I am working on a new class based, dynamically typed programming language where functions are first class objects. Functions defined inside a class (aka methods) are called passing self as first parameter while globally defined functions does not need to have the self parameter.

In a code like:

func foo(a) {
    return a*2;
}

class c3 {
    var p1 = 555;
    func init() {
        p1 = foo;
    }
}

class c2 {
    var p1 = 333;
    func init() {
        p1 = c3();
    }
}

class c1 {
    var p1 = 111;
    func init() {
        p1 = c2();
    }
}

func main() {
    return c1().p1.p1.p1(1234);
}

How can the compiler decide if self needs to be passed as first argument to p1(1234) or not? In this case p1 points to foo which is a global function that would not need the self parameter.

Answer 1

In Python, this is handled at runtime by the descriptor protocol.
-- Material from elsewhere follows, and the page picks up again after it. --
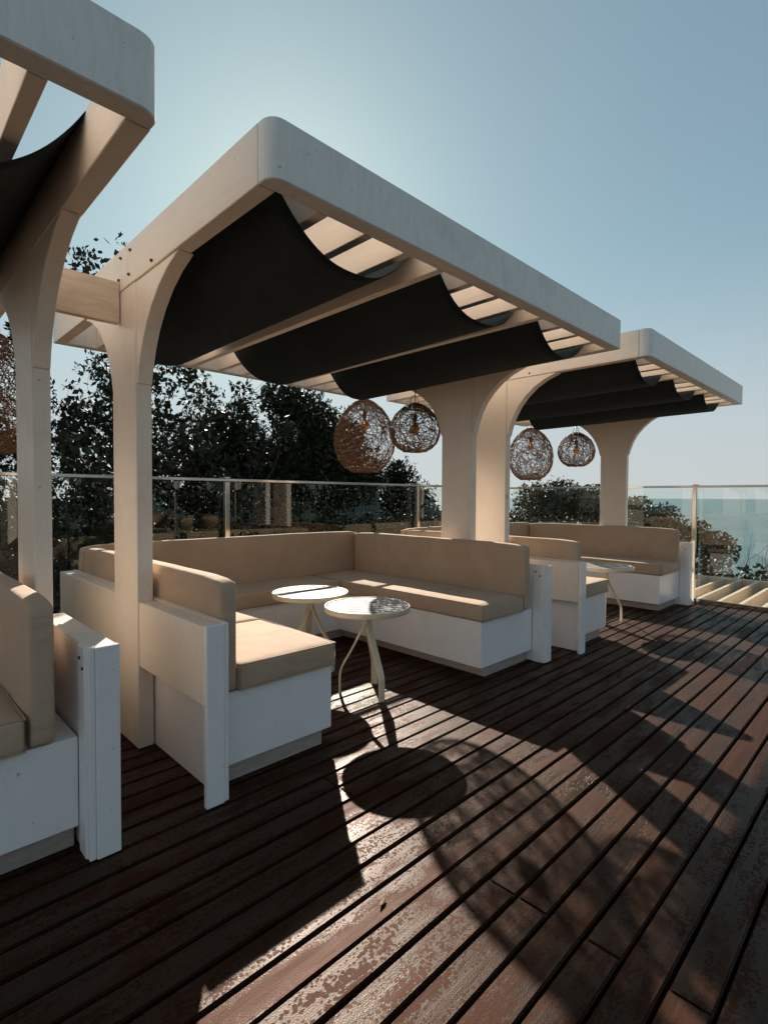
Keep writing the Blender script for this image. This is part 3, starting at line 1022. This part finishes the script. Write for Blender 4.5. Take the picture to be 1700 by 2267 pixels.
GT = 'trees and bushes behind the glass railing'
def gz(x, y): return ground_z(x, y) - 0.05
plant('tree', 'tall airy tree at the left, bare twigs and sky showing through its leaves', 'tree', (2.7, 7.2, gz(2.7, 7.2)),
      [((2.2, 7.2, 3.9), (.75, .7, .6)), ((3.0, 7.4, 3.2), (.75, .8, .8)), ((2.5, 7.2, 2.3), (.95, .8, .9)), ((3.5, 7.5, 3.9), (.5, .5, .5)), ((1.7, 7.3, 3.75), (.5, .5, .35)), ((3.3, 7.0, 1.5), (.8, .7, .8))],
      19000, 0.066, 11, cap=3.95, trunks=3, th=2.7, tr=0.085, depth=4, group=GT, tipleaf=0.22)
plant('tree', 'bare-limbed young tree rising through the gap beside the second post', 'tree', (4.0, 8.2, gz(4.0, 8.2)),
      [((3.6, 8.0, 3.3), (.35, .4, .5)), ((4.5, 8.6, 1.9), (1.0, .8, .8))], 6500, 0.075, 21, cap=3.6, trunks=3, th=2.5, tr=0.05, depth=4, group=GT, tipleaf=0.12)
plant('bush', 'rounded leafy bush with sunlit tips, left of the dark trees', 'bush', (4.35, 7.8, gz(4.35, 7.8)),
      [((4.2, 7.8, 1.9), (.8, .8, .95)), ((4.7, 7.9, 1.2), (.9, .8, .9)), ((4.0, 7.6, .8), (1, .8, .9))], 20000, 0.068, 31, trunks=4, th=1.5, tr=.04, depth=2, group=GT)
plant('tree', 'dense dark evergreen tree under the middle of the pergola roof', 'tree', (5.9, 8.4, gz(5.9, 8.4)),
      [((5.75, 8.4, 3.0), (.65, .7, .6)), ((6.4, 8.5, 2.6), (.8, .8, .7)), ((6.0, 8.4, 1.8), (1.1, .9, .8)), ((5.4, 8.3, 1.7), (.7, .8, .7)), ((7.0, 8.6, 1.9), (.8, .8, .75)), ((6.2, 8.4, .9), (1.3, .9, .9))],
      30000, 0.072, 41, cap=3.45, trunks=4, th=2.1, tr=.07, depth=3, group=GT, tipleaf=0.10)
plant('tree', 'dark tree directly behind the large lantern', 'tree', (7.9, 9.2, gz(7.9, 9.2)),
      [((7.7, 9.2, 2.55), (.7, .7, .55)), ((8.0, 9.2, 1.7), (1.1, .8, .8)), ((8.4, 9.4, 1.1), (1.2, .8, .9)), ((7.3, 9.0, 1.0), (1.1, .8, .9))],
      26000, 0.072, 51, cap=3.4, trunks=3, th=2.2, tr=.06, depth=3, group=GT, tipleaf=0.08)
plant('bush', 'small pointed bush right of the large lantern', 'bush', (9.3, 8.7, gz(9.3, 8.7)),
      [((8.95, 8.6, 1.75), (.42, .5, .45)), ((9.2, 8.6, 1.2), (.8, .7, .6)), ((9.7, 8.7, .8), (1.0, .7, .6)), ((9.2, 8.6, .3), (1.2, .8, .7))],
      11000, 0.075, 61, trunks=3, th=1.5, tr=.04, depth=2, group=GT)
hz = [(x, 6.3 + 0.35 * math.sin(x * 2.1)) for x in [-1.2 + 0.95 * i for i in range(12)]]
cl = [((x, y, 0.15 + 0.28 * math.sin(x * 1.7)), (.75, .6, .95)) for x, y in hz] + [((x, y, -1.1), (.8, .6, 1.0)) for x, y in hz]
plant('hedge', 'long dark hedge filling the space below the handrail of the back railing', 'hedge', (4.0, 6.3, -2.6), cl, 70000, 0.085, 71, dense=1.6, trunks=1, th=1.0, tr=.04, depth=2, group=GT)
cl = [((-3 + 1.1 * i, 13.0 + 0.8 * math.sin(i * 1.9), 0.4 + 0.35 * math.sin(i * 1.3)), (.95, .7, 1.15)) for i in range(16)] + [((-3 + 1.1 * i, 13.0, -1.3), (.95, .7, 1.1)) for i in range(16)]
plant('hedge', 'dark thicket farther back, filling the gaps between the tree trunks', 'hedge', (3.0, 13.0, -2.7), cl, 45000, 0.13, 77, trunks=1, th=1.0, tr=.04, depth=2, dense=2.0, group=GT)
plant('bush', 'broad dark bush rising just above the handrail behind the farthest lanterns', 'bush', (10.6, 5.5, gz(10.6, 5.5)),
      [((10.5, 5.9, 1.08), (.6, .55, .62)), ((10.6, 5.3, 1.14), (.65, .55, .6)), ((10.8, 4.7, 1.08), (.65, .55, .62)), ((10.3, 6.4, .55), (.5, .5, .5)), ((10.6, 5.4, .1), (1.2, 1.0, .8))],
      26000, 0.056, 81, 'leaf2', trunks=5, th=1.6, tr=.03, depth=2, group=GT)
plant('bush', 'sunlit olive bush leaning toward the sea beside the railing post', 'bush', (10.4, 3.0, gz(10.4, 3.0)),
      [((10.5, 3.8, .93), (.5, .46, .5)), ((10.4, 3.3, .78), (.5, .46, .5)), ((10.4, 2.8, .56), (.46, .44, .44)), ((10.3, 2.40, .38), (.46, .42, .42)), ((10.5, 3.9, .2), (.7, .6, .6)), ((10.4, 3.2, 0.1), (.7, .6, .5))],
      22000, 0.052, 91, 'leaf2', trunks=5, th=1.6, tr=.03, depth=3, group=GT, tipleaf=0.05)
plant('bush', 'low dark hedge bush under the leaning one, right of the railing post', 'bush', (10.9, 2.2, gz(10.9, 2.2)),
      [((10.9, 2.7, -.25), (.7, .6, .55)), ((11.0, 2.0, -.35), (.7, .6, .6)), ((11.0, 1.4, -.1), (.6, .5, .55)), ((11.1, .8, -.1), (.6, .6, .6)), ((10.9, 2.0, -1.2), (.9, 1.6, .8)), ((10.8, 3.8, -.8), (.9, 1.2, .8))],
      17000, 0.06, 95, 'leaf2', trunks=3, th=1.2, tr=.03, depth=2, group=GT)
# leafless shrub near the right edge
tw = thing('bare_shrub', 'leafless twiggy shrub against the sea at the right edge', 'shrub', (11.2, 2.0, -0.5), 0, GT)
vs, fs, tips = [], [], []
rnd = random.Random(5)
for k in range(7):
    branch(vs, fs, Vector((rnd.uniform(-.1, .1), rnd.uniform(-.15, .15), 0)), Vector((rnd.gauss(0, .35), rnd.gauss(0, .35), 1)).normalized(), rnd.uniform(.45, .7), .008, 2, rnd, tips, .2, .45, 4)
link_pydata('twigs', vs, fs, MAT['bark'], tw, True)

# ------------------------------------------------------------------ terrace furniture behind the photographer, mirrored in the back glass
def build_chair(label, loc, rz):
    t = thing('woven_armchair', label, 'chair', loc, rz, 'woven armchairs mirrored in the glass')
    for sx in (-1, 1):
        tube('leg', [(sx * .25, .22, 0), (sx * .22, .19, .42)], .013, MAT['chairframe'], t, 7)
        tube('leg', [(sx * .24, -.25, 0), (sx * .21, -.20, .42)], .013, MAT['chairframe'], t, 7)
    link('seat', boxbm(-.24, .24, -.22, .23, .40, .45, .015, 2), MAT['chairweave'], t)
    vs, fs = [], []
    for i in range(17):
        a = math.pi + math.pi * i / 16
        x, y = .27 * math.cos(a), .02 + .27 * math.sin(a)
        h = .72 + .06 * math.sin(math.pi * i / 16)
        for (k, z) in ((.82, .45), (1.0, h - .1), (1.04, h)):
            vs.append((x * k, y * k, z))
    for i in range(16):
        for k in range(2):
            a = i * 3 + k
            fs.append((a, a + 3, a + 4, a + 1))
    o = link_pydata('backrest', vs, fs, MAT['chairweave'], t, True)
    s = o.modifiers.new('s', 'SOLIDIFY'); s.thickness = .012
    tube('arm_rail', [(.285 * math.cos(a), .02 + .285 * math.sin(a), .73 + .06 * math.sin(a - math.pi)) for a in [math.pi + math.pi * i / 16 for i in range(17)]], .016, MAT['chairweave'], t, 7)
    return t
cl = [((-4 + 1.3 * i, -9.2 + 0.4 * math.sin(i * 2.3), 1.4 + 0.5 * math.sin(i * 1.7)), (1.1, .7, 1.3)) for i in range(25)] + [((-4 + 1.3 * i, -9.2, -.6), (1.1, .7, 1.3)) for i in range(25)]
plant('hedge', 'tall dark hedge mirrored dimly in the glass behind the mirrored chairs', 'hedge', (4.0, -9.2, -2.7), cl, 42000, 0.14, 78, trunks=1, th=1.0, tr=.04, depth=2, dense=2.0)
ch = build_chair('woven armchair mirrored in the glass just left of the second post', (4.2, -4.2, 0), R(160))
for (x, y, rz, lab) in ((5.3, -3.2, 120, 'woven armchair mirrored in the glass just right of the second post'),
                        (6.0, -3.4, 215, 'woven armchair mirrored in the glass beside the steel post of the back railing'),
                        (5.2, -4.3, 30, 'dark woven armchair mirrored behind the other chairs in the glass')):
    c = copy_tree(ch); c.location = (x, y, 0); c.rotation_euler = (0, 0, R(rz)); c['label'] = lab
def build_parasol(label, loc):
    t = thing('closed_parasol', label, 'parasol', loc, 0, 'closed parasols mirrored in the glass')
    lathe('base', [(.01, .08), (.22, .07), (.26, .03), (.26, 0), (.01, 0)], MAT['black'], t, 24)
    tube('pole', [(0, 0, .05), (0, 0, 2.55)], .02, MAT['chairframe'], t, 10)
    vs, fs = [], []
    prof = [(2.50, .03), (2.3, .07), (1.9, .10), (1.55, .13), (1.42, .11)]
    for z, r in prof:
        for k in range(24):
            a = 2 * math.pi * k / 24
            q = r * (1 + .35 * math.cos(a * 6))
            vs.append((q * math.cos(a), q * math.sin(a), z + (0.03 * math.sin(3 * a) if z < 1.5 else 0)))
    for i in range(len(prof) - 1):
        for k in range(24):
            fs.append((i * 24 + k, i * 24 + (k + 1) % 24, (i + 1) * 24 + (k + 1) % 24, (i + 1) * 24 + k))
    link_pydata('folded_canopy', vs, fs, MAT['parasol'], t, True)
    return t
pa = build_parasol('closed cream parasol mirrored in the glass by the second post', (4.75, -2.3, 0))
pb = copy_tree(pa); pb.location = (6.55, -3.0, 0); pb['label'] = 'closed cream parasol mirrored right of the steel post of the back railing'

def dry_leaf(label, loc, rz, ln, curl):
    vs, fs = [], []
    n = 8
    for i in range(n + 1):
        u = i / n
        wd = ln * 0.16 * math.sin(math.pi * min(max(u, 0.03), 0.97)) ** 0.8
        z = 0.004 + curl * (2 * u - 1) ** 2
        for k in (-1, 0, 1):
            vs.append((ln * (u - .5), wd * k, z + (0.35 * wd if k else 0)))
    for i in range(n):
        for k in range(2):
            a = i * 3 + k
            fs.append((a, a + 1, a + 4, a + 3))
    o = link_pydata('dry_leaf', vs, fs, MAT['dryleaf'], None, True)
    m = o.modifiers.new('s', 'SOLIDIFY'); m.thickness = 0.0012
    o.location = loc; o.rotation_euler = (0, 0, rz)
    tag(o, label, 'leaf', 'dry leaves on the deck boards')
MAT['dryleaf'] = simple('dry_leaf', (0.16, 0.06, 0.025), 0.7, nscale=60, var=0.4)
dry_leaf('curled dry leaf on the sunlit boards below the round table shadow', (1.12, 1.13, 0), R(20), 0.042, 0.004)
dry_leaf('small dry leaf on the shaded boards at the right', (3.2, 1.2, 0), R(-30), 0.06, 0.005)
Java handles this by not allowing objects to be called with (). Everything is called with method syntax, and the compiler knows whether it is a static or virtual method. The Java equivalent of function objects requires you to call a specific method on the object (foo.call() instead of foo())

I believe C++ handles this through the type system. If the name is a method, it's a method call. If it is a static method, it is a static method call. Otherwise, you're accessing the () operator on a field.

Answer 2

Simple: c3.p1 is a member variable, not a method of c3. So when you call c3.p1 it simply doesn't get a self pointing to any instances of c3.

You might want to support bound methods, though:

class c3 {
    var p1 = 555;
    func bar() { print "Hello, world"; }
    func init() {
        p1 = self.bar; // NOT self.bar()
    }
}

In this case, the compiler still wouldn't pass a c3 self reference to c3.p1() but that's not necessary at the call site since self was already bound when self.bar was assigned to p1.